### GIVEN DATA
========================================

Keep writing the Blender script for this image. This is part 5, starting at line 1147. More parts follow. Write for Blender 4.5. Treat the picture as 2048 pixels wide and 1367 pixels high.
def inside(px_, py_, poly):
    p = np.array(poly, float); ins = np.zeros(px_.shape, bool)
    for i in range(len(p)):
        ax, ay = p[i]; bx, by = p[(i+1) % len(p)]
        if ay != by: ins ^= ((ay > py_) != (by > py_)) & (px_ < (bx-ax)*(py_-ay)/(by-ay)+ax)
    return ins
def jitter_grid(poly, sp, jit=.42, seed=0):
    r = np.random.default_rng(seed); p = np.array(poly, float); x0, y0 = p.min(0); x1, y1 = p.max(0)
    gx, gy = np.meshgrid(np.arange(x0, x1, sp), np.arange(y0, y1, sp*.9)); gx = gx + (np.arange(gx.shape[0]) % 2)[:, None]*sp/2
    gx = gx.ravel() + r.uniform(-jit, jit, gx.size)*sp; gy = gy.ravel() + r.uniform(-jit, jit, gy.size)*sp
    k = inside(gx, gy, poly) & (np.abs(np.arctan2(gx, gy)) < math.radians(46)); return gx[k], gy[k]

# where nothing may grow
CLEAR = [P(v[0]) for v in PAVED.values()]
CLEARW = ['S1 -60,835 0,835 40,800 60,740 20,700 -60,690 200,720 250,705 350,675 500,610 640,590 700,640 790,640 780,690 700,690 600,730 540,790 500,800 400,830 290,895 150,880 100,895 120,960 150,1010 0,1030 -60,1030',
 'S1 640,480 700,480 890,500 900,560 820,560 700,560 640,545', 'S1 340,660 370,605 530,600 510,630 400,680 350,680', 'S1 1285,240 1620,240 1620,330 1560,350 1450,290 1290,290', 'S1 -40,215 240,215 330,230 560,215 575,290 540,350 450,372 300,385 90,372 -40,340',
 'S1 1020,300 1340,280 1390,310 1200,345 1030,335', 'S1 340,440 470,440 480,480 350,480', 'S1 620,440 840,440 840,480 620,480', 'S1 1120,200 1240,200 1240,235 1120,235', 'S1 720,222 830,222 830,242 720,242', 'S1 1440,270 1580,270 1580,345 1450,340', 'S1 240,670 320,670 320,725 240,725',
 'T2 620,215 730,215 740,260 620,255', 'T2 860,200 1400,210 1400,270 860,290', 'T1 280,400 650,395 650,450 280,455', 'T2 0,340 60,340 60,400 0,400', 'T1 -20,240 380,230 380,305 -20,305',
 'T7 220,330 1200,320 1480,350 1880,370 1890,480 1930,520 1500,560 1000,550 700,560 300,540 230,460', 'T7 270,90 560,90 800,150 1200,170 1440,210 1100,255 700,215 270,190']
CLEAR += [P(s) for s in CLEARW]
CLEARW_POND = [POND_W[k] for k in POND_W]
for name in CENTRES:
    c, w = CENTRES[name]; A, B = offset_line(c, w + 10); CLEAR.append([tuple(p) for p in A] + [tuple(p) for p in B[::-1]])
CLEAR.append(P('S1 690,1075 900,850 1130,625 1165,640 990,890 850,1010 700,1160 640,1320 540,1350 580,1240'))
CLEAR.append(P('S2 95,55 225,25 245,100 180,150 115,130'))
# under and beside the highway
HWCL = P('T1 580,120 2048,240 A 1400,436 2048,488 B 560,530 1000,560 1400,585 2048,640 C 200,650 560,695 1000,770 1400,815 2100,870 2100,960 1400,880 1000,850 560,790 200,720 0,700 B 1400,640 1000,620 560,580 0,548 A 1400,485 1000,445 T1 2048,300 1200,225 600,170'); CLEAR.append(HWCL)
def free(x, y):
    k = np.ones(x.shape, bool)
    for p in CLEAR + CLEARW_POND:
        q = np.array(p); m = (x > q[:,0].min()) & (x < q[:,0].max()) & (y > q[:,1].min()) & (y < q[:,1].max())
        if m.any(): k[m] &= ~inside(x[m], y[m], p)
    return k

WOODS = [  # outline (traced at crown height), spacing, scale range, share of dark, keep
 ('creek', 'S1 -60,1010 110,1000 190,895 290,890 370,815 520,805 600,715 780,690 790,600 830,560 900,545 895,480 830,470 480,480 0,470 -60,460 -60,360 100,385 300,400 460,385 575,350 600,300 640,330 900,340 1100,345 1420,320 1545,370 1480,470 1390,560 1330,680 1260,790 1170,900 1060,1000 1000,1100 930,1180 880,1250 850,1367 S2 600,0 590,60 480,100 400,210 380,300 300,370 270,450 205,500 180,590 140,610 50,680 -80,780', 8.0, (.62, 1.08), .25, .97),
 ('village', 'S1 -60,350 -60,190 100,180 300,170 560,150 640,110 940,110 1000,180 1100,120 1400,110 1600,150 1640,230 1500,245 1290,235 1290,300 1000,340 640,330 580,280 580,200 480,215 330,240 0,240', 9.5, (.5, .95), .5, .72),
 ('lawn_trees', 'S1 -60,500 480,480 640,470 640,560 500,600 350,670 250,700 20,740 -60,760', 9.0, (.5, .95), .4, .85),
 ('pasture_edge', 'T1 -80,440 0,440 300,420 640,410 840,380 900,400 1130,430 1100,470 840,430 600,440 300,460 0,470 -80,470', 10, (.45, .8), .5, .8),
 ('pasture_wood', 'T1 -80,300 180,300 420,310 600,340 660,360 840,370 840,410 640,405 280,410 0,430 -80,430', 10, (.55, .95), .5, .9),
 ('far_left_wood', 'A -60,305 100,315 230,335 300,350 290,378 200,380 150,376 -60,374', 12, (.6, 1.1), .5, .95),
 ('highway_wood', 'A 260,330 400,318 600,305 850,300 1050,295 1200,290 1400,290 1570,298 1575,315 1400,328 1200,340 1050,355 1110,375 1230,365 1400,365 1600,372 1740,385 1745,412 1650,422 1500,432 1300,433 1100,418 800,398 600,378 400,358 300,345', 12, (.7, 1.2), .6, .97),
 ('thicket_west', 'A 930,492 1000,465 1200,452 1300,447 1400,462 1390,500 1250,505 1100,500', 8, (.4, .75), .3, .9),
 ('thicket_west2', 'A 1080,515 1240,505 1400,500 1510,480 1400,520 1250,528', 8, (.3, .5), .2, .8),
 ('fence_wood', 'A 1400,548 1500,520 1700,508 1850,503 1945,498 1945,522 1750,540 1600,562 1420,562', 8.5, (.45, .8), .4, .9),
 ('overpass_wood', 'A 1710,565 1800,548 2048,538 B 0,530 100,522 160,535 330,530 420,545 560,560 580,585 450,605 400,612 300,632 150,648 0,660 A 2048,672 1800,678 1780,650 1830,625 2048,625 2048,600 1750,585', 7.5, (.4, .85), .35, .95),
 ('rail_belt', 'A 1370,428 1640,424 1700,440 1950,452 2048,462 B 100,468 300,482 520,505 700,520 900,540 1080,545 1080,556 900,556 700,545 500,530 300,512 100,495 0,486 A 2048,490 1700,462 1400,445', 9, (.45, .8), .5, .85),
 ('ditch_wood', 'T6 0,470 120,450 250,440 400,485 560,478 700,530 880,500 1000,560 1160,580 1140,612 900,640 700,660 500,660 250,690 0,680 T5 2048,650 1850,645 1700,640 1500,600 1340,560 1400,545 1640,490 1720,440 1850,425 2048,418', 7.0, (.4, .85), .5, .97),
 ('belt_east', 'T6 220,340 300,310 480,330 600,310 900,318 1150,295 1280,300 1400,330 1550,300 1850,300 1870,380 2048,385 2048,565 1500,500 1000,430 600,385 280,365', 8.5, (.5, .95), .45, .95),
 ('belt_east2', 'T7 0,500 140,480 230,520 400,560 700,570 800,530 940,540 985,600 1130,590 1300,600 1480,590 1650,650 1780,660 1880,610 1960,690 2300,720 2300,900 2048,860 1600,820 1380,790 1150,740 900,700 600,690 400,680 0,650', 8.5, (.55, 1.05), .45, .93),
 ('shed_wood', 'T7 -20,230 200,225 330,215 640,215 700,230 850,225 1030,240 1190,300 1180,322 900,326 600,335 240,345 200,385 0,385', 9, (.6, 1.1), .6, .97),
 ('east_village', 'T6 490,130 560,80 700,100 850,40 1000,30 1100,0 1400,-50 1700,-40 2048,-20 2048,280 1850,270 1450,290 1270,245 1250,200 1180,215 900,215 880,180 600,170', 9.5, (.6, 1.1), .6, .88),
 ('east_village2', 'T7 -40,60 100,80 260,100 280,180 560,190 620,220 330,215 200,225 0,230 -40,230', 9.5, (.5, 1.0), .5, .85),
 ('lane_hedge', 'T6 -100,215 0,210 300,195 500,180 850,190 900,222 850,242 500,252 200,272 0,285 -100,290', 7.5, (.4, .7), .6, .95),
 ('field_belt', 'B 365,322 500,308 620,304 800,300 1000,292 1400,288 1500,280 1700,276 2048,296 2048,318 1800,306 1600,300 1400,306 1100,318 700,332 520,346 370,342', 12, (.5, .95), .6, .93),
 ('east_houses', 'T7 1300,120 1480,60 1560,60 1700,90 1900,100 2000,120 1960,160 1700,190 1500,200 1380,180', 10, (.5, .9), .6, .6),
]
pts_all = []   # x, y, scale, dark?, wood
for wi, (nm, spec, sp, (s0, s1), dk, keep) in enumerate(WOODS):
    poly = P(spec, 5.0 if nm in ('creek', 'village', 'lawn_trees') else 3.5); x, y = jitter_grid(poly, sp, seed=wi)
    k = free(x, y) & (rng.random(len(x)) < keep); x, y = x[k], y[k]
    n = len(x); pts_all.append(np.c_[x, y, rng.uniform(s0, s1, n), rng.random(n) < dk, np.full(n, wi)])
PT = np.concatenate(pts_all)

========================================

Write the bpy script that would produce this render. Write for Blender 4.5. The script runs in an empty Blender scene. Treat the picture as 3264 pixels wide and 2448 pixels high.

========================================

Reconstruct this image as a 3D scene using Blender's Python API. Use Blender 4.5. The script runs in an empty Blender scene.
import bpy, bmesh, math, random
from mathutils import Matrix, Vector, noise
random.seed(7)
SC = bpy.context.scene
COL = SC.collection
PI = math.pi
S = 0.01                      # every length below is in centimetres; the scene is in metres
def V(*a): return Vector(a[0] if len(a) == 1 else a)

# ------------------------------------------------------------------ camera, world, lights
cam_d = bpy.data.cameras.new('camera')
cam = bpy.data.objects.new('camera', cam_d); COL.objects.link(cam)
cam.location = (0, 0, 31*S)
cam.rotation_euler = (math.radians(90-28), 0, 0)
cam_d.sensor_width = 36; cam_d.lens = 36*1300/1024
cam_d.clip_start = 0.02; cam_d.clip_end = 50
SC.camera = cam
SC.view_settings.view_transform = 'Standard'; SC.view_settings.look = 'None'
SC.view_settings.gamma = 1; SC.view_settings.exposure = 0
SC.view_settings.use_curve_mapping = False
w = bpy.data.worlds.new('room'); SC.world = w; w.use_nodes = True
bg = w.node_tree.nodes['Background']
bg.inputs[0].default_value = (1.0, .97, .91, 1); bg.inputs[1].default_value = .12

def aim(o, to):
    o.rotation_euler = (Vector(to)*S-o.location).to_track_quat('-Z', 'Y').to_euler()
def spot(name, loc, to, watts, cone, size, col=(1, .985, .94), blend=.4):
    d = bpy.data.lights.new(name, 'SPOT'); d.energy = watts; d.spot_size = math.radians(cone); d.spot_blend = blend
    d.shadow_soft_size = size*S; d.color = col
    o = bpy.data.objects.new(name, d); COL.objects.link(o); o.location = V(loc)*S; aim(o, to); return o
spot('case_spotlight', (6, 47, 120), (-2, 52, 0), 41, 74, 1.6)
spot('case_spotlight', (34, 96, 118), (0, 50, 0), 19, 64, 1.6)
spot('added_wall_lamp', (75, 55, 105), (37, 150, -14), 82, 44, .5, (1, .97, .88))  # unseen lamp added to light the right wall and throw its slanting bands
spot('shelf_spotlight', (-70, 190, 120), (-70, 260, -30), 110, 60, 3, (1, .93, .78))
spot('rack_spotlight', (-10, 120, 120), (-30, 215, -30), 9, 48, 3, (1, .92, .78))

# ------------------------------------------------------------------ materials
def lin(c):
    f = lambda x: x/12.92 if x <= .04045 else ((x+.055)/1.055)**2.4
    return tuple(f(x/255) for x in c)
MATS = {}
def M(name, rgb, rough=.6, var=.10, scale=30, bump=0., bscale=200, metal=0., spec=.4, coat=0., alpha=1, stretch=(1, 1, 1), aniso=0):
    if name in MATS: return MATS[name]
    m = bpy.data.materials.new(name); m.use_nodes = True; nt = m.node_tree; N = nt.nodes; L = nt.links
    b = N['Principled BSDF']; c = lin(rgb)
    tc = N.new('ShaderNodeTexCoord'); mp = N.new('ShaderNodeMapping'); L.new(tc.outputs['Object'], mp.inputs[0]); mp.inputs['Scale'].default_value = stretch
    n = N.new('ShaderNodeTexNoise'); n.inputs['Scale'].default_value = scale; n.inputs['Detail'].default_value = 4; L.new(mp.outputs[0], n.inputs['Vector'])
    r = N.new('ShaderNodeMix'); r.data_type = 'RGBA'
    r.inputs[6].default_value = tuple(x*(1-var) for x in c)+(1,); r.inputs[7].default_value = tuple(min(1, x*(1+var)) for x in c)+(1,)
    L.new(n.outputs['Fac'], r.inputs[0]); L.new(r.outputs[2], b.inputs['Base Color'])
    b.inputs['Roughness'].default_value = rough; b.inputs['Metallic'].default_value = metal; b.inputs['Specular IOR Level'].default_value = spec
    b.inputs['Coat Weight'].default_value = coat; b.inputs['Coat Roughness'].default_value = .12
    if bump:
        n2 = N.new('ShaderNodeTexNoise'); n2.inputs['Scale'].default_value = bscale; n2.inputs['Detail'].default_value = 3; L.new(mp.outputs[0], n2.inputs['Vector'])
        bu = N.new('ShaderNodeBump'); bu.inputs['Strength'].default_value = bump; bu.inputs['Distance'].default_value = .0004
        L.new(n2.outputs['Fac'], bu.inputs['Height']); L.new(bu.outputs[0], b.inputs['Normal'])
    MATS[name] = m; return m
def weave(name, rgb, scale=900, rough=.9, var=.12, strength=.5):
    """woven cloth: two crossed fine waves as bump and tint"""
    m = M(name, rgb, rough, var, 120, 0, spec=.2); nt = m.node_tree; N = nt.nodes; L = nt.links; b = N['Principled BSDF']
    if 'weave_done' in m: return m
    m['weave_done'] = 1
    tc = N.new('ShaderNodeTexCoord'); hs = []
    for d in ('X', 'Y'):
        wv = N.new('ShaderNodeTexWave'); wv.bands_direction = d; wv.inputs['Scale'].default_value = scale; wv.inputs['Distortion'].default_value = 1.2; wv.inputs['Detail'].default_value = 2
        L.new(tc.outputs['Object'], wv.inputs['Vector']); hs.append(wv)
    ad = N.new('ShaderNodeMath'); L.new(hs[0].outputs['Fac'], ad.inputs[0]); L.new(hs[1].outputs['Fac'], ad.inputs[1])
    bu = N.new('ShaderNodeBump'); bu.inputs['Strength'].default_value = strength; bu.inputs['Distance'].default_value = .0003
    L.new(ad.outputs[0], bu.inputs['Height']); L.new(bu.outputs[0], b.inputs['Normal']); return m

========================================

### STATED EXERCISE
Repeat word for word the lines from the line containing "Reconstruct this image" to the line containing "bg.inputs[0].default_value = (1.0, .97, .91, 1);", both lines included; nothing else should appear.

### ANSWER IN FULL
Reconstruct this image as a 3D scene using Blender's Python API. Use Blender 4.5. The script runs in an empty Blender scene.
import bpy, bmesh, math, random
from mathutils import Matrix, Vector, noise
random.seed(7)
SC = bpy.context.scene
COL = SC.collection
PI = math.pi
S = 0.01                      # every length below is in centimetres; the scene is in metres
def V(*a): return Vector(a[0] if len(a) == 1 else a)

# ------------------------------------------------------------------ camera, world, lights
cam_d = bpy.data.cameras.new('camera')
cam = bpy.data.objects.new('camera', cam_d); COL.objects.link(cam)
cam.location = (0, 0, 31*S)
cam.rotation_euler = (math.radians(90-28), 0, 0)
cam_d.sensor_width = 36; cam_d.lens = 36*1300/1024
cam_d.clip_start = 0.02; cam_d.clip_end = 50
SC.camera = cam
SC.view_settings.view_transform = 'Standard'; SC.view_settings.look = 'None'
SC.view_settings.gamma = 1; SC.view_settings.exposure = 0
SC.view_settings.use_curve_mapping = False
w = bpy.data.worlds.new('room'); SC.world = w; w.use_nodes = True
bg = w.node_tree.nodes['Background']
bg.inputs[0].default_value = (1.0, .97, .91, 1); bg.inputs[1].default_value = .12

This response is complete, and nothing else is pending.